The majority of insurers already finalized plans they will sell during this year's six-week open enrollment period on HealthCare.gov and state-based marketplaces. However, payers fret confusion among the approximately 11 million Americans expected to shop the exchanges beginning Nov. 1 will plague enrollment, The Washington Post reports.

Here are four things to know.

1. Payers fear consumers will be confused about ongoing debate over ending the ACA's cost-sharing reduction payments, which help insurers offset the cost of providing health insurance to lower-income Americans on the exchanges. In addition, insurers worry consumers will be affected by cuts to outreach and advertising for the 2018 open enrollment period. These uncertainties are amplified by President Donald Trump's repeated claims the ACA is "dead."

2. Kristine Grow, a spokesperson for America's Health Insurance Plans — the health insurance industry's largest trade group — told The Washington Post payers are "focused on open enrollment and how do we ensure in this environment, where we've had so much uncertainty, that consumers know where to get their plans. That's kind of job No.1 as we're standing here today."

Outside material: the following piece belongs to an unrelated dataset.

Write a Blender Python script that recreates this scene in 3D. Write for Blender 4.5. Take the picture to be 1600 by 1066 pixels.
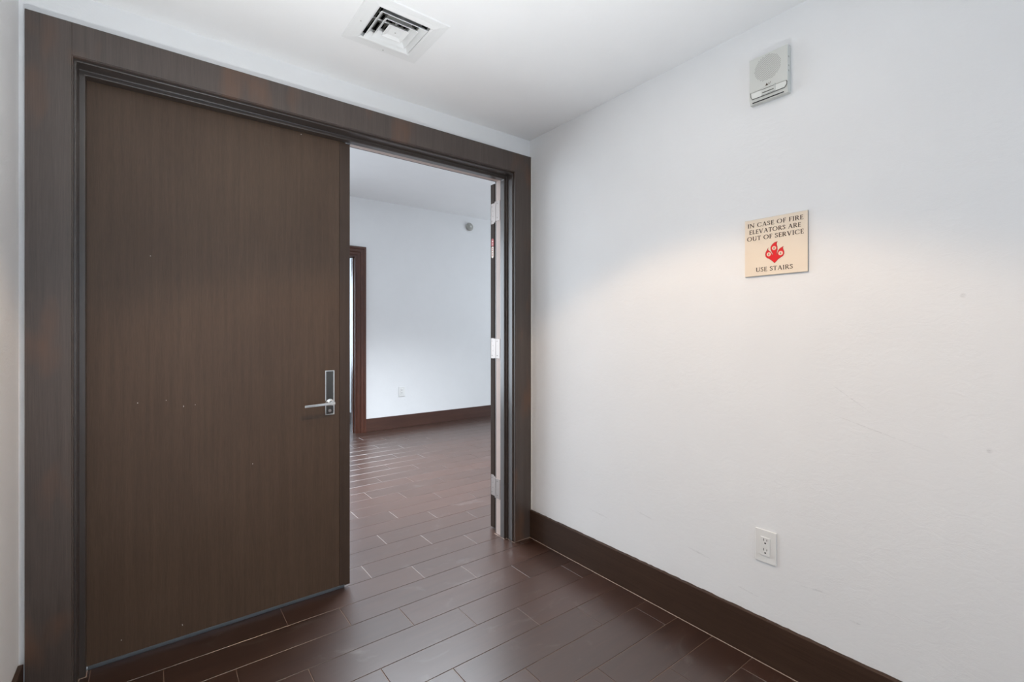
import bpy, bmesh, math, random
from mathutils import Vector
random.seed(7)
C = bpy.context.scene.collection
for o in list(bpy.data.objects): bpy.data.objects.remove(o)
PI = math.pi
# ------------------------------------------------------------------ measures (metres)
EYE = 1.355; YAW = 0.6529; FPX = 736.14; HORIZON = 520.66
WX = 2.008            # right wall of the lobby
LX = -0.381           # left wall
WY = 2.430            # face of the wall with the doorway
HC = 2.640            # lobby ceiling
CL, CR = -0.239, 1.8744   # inner edges of the casing
ZI = 2.4018; ZT = 2.525
FY = 6.35; FC = 3.20  # far room
# ------------------------------------------------------------------ camera
cam = bpy.data.cameras.new('camera'); co = bpy.data.objects.new('camera', cam); C.objects.link(co)
co.location = (0, 0, EYE); co.rotation_euler = (PI/2, 0, -YAW)
cam.sensor_width = 36; cam.lens = FPX/1600*36; cam.shift_y = -(533-HORIZON)/1600; cam.clip_start = 0.02
bpy.context.scene.camera = co
# ------------------------------------------------------------------ world, light, exposure
sc = bpy.context.scene
sc.view_settings.view_transform = 'Standard'; sc.view_settings.look = 'None'
sc.view_settings.gamma = 1; sc.view_settings.use_curve_mapping = False
sc.view_settings.exposure = 0.0
w = bpy.data.worlds.new('world'); sc.world = w; w.use_nodes = True
w.node_tree.nodes['Background'].inputs[0].default_value = (0.75, 0.87, 1.0, 1)
w.node_tree.nodes['Background'].inputs[1].default_value = 1.0
def lamp(name, kind, loc, rot, energy, color, **k):
    l = bpy.data.lights.new(name, kind); l.energy = energy; l.color = color
    for a, b in k.items(): setattr(l, a, b)
    o = bpy.data.objects.new(name, l); C.objects.link(o); o.location = loc; o.rotation_euler = rot
    return o
COOL = (0.72, 0.86, 1.0)
WARM = (1.0, 0.70, 0.44)
# daylight outside the lobby's rear window and the far room's big window
lamp('daylight_lobby', 'AREA', (0.80, -2.95, 1.45), (PI/2, 0, 0), 30, COOL, shape='RECTANGLE', size=1.9, size_y=2.1)
lamp('daylight_living', 'AREA', (7.05, 4.5, 1.6), (0, PI/2, 0), 75, (0.86, 0.93, 1.0), shape='RECTANGLE', size=2.9, size_y=3.2)
lamp('daylight_bedroom', 'AREA', (1.65, 9.85, 1.6), (-PI/2, 0, 0), 100, COOL, shape='RECTANGLE', size=1.1, size_y=2.0)
lamp('daylight_terrace', 'AREA', (-.95, FY+.45, 1.6), (-PI/2, 0, 0), 170, (.80, .90, 1.0), shape='RECTANGLE', size=3.3, size_y=2.8)
SPOT_E = 60
UP_E = 18.5
FAR_SPOT = 12
PANEL_E = 54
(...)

3. Further complicating the matter is a bill drafted by Sens. Lamar Alexander, R-Tenn., and Patty Murray, D-Wash., to fund CSRs for two years while also providing states more flexibility with section 1332 innovation waivers. The waivers allow states to bypass certain parts of the ACA. However, President Trump spoke in opposition of the bipartisan bill.

"Whenever our members hear in the media that these things are going away, their immediate thought is 'Oh my gosh, does this affect me now?'" Melanie Coons, a spokesperson for Premera Blue Cross in Mountlake Terrace, Wash., said. "So we try to think from that perspective: what are our members going to do when all they hear is their subsidies are going away and their costs are going up?"

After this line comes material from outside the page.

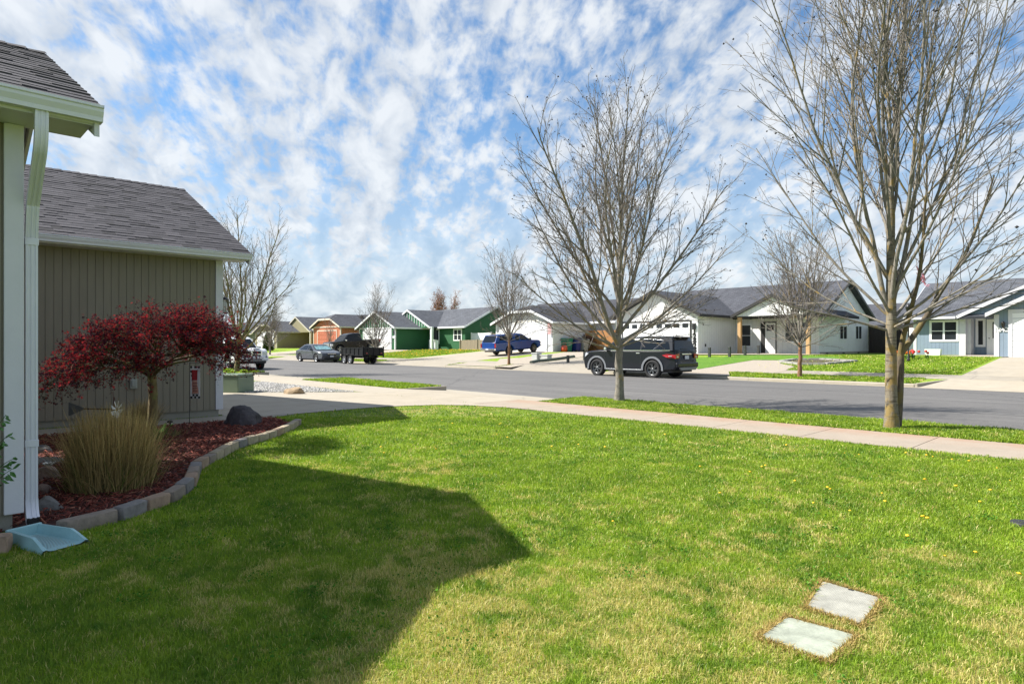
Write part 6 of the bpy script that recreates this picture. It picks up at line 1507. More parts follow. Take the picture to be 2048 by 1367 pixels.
p = onG(1238, 803); sp = dict(SP, fork=3.2, r0=.108, tt=.55, dens=[0, 4.0, 4.8, 3.4], limbs=[
    (95, 86, 4.25, .42, 1), (185, 80, 4.2, .36, 1), (5, 78, 4.1, .34, .97), (-80, 76, 4.2, .34, .93), (150, 70, 4.2, .34, .88), (30, 68, 4.1, .34, .84),
    (240, 64, 4.2, .34, .78), (100, 60, 4.0, .32, .74), (-15, 62, 4.5, .38, .68), (178, 60, 4.4, .38, .64), (310, 54, 4.0, .32, .60), (60, 50, 3.8, .30, .57),
    (200, 62, 5.4, .58, .42), (170, 40, 4.0, .42, .46), (352, 48, 4.4, .42, .50), (8, 32, 3.6, .36, .45), (130, 40, 3.9, .32, .48), (265, 42, 3.8, .30, .50), (40, 24, 3.3, .28, .42), (225, 20, 3.2, .28, .40),
    (186, 24, 3.2, .34, .40), (182, 6, 2.3, .22, .41), (356, 12, 2.5, .22, .42), (300, 18, 2.8, .22, .42), (100, 16, 2.6, .2, .43)])
tree('street_tree', 'bare grey street tree before the dark parked vehicle, middle of the near kerb', p, sp, 21, BK_GREY, BK_TW, fruit=700, group=g_st)
p = onG(1783, 857); sp = dict(SP, fork=3.9, r0=.094, tt=.42, dens=[0, 2.8, 3.5, 2.6], lean=(-.01, .02), limbs=[
    (90, 87, 6.2, 0.386, 1), (180, 82, 6.0, 0.336, 1), (0, 80, 5.8, 0.336, .97), (270, 78, 5.8, 0.319, .94), (140, 76, 5.6, 0.302, .88), (35, 74, 5.4, 0.302, .84), (222, 74, 5.6, 0.319, .78), (320, 68, 5.2, 0.302, .74),
    (170, 74, 6.6, 0.437, .46), (5, 72, 6.4, 0.420, .50), (250, 76, 6.4, 0.386, .52), (60, 66, 5.6, 0.353, .56), (184, 60, 5.6, 0.353, .62), (-10, 56, 5.2, 0.336, .62), (110, 58, 4.8, 0.286, .62), (290, 56, 4.8, 0.286, .56),
    (150, 50, 3.9, 0.286, .47), (20, 44, 4.1, 0.286, .46), (200, 50, 3.7, 0.269, .48), (335, 34, 4.2, 0.286, .45), (5, 26, 3.4, 0.252, .44), (181, 12, 2.2, 0.252, .42), (350, 16, 2.9, 0.218, .42), (60, 22, 3.0, 0.218, .44), (130, 22, 2.9, 0.218, .44), (285, 20, 2.8, 0.218, .43)])
RT2, T2 = tree('street_tree', 'tallest bare street tree with a pale peeling trunk, nearest the camera on the right', p, sp, 33, BK_PALE, BK_TWP, fruit=330, group=g_st)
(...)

4. As the future of the Alexander-Murray bill remains in flux, Neil Heller, vice president of sales and marketing for Piedmont Community Health Plan in Lynchburg, Va., said the immediate reality is influencing the plan's actions.  

"Until we hear differently, that's really the only course of action that we can undertake," he told The Washington Post. "In the absence of any new information, we are executing on what has been approved and what are the current requirements."